The End of the Decade

In this final look at the last decade, everything comes full circle and my tale is finally told.

2008: The year my life ended (and simultaneously began)

I graduated from high school in May. I’d been homeschooled my entire life, and ergo I was the valedictorian by default. I had to write my speech five times before I settled upon something worthwhile that I actually liked. I had a small ceremony, only my family and a couple of friends. That’s not to say my schooling was finished, however; on the contrary, I continued to study mathematics and now also Hebrew. My love of the latter kept me interested in the language of God, but it was my love of physics and my intention to major in the field upon starting college that made me know I had to understand mathematics to a degree I never had before. Unintentionally along the way, I began to enjoy applied mathematics, but decided I could never be a physicist: although I’d come to like math, I could never make it through calculus.

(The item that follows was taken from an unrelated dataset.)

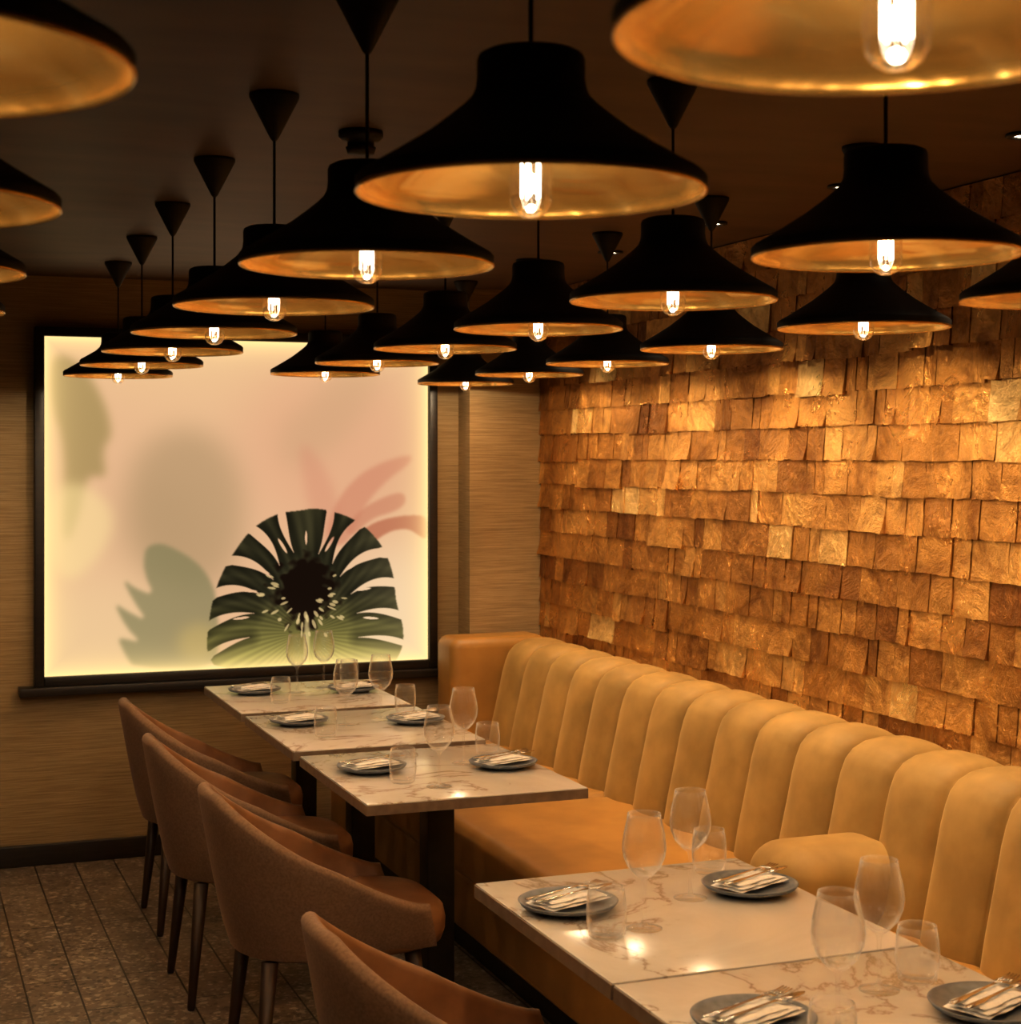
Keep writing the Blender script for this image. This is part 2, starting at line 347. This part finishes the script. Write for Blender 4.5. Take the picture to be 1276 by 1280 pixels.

The day before my graduation ceremony, I had my confirmation, during which I read Torah and gave a speech about what being Jewish meant to me. It took five rewrites to find something that was personal enough to be meaningful but general enough to be understood by the masses. In the end, I said being Jewish meant teaching and learning from everyone. In a way, that’s still what it means to me, but it now means so much more than just that. Perhaps I’ll elaborate some day.

I participated in NaNoWriMo again this November, reaching conclusions I could only draw through my characters, but it was in October that my life ended and a new soul was born: I’d been torn in two for years, one half Jewish, the other half gay, and this year at Yom Kippur—the Day of Atonement, the holiest day for all Jews—that chasm inside me was crushed and my two halves became whole in the most inharmonious collision at all possible. A gay Jew? It was unheard of—it simply could not exist! I stared toward the ark as the Torah was read, standing there, torn from God and sent asunder, and upon the parchment in my mind wrote the words of the day:

An abhorrence, you called it, this thing I call love
but you gave it to me, my creator
I stare at the gates as they swing shut above
I’ll repent for this sooner or later

I cried to sleep that night, when finally I was able to calm myself for sleep. But at the same time, the pain showed me the path to healing. I found people I could talk with, and I talked, and I researched, and I found patches to cover my wounds and strings with which to sew them shut. Not all the time could they keep the blood in, but no longer was the spiritual bleeding profuse. I could breathe again, and with every breath, I became closer the ultimate truth I now sought.

2009: The year that changed everything (for the last time)

I spent the early months of the year studying faith and facts, and through this I gained confidence in myself not only as a student of the sciences, but also as a budding scholar of Judaism. I became comfortable being gay and Jewish; I began coming out to more people, something I had never had the courage or the confidence to do beforehand. I was a new person, and would only continue to become newer as the year went on.

In April, for the first time in my life, I considered the prospect of becoming a rabbi. It had been suggested to me by both family and members of my congregation for as long as I could remember, but there was always something holding me back. Now that the chains had fallen, a doorway opened up to me, and a new path began. At the same time, in May, I wrote my first drash (commentary on the Torah) since my Bar Mitzvah seven years sooner.

In the summer I went to Israel on the Alexander Muss High School in Israel program. It helped me break out of my shell, become even more confident in myself; it taught me new ways to see the world, and for six short weeks I saw the glory of a world once only imagined. One of the scenes that stands out most: lying under the stars of the Negev, staring into the Milky Way, stuffy-nosed and sick from a newly discovered allergy to camels. Go figure. My luck.

I came back a better person, and no number of words will do it justice how much that trip changed me for the better and affected and influenced every second of my life thereafter.

Two weeks thereafter, in fact, I started college. I had great teachers, and I learned to appreciate history and sociology like never before, and I came to love math in ways I had never imagined possible. My love of math beforehand had been friendship at best; now it was intimacy. I changed my major from history and education to math and science education and Jewish studies. That defines me pretty well: the convergence of science and faith, teaching and learning.

That’s the definition of wolves, too: They’re savage in the face of danger, but similarly familial animals that teach their young with more love and compassion than some humans I know of. They’re harbingers of dreams, guides in the astral plane. Likewise, I’m kindred to them. I’m a teacher, a guide, and family often means more to me than anything else in the world.

And I write. That’s altogether why I’m the Writingwolf. It’s in my blood. It’s who I am.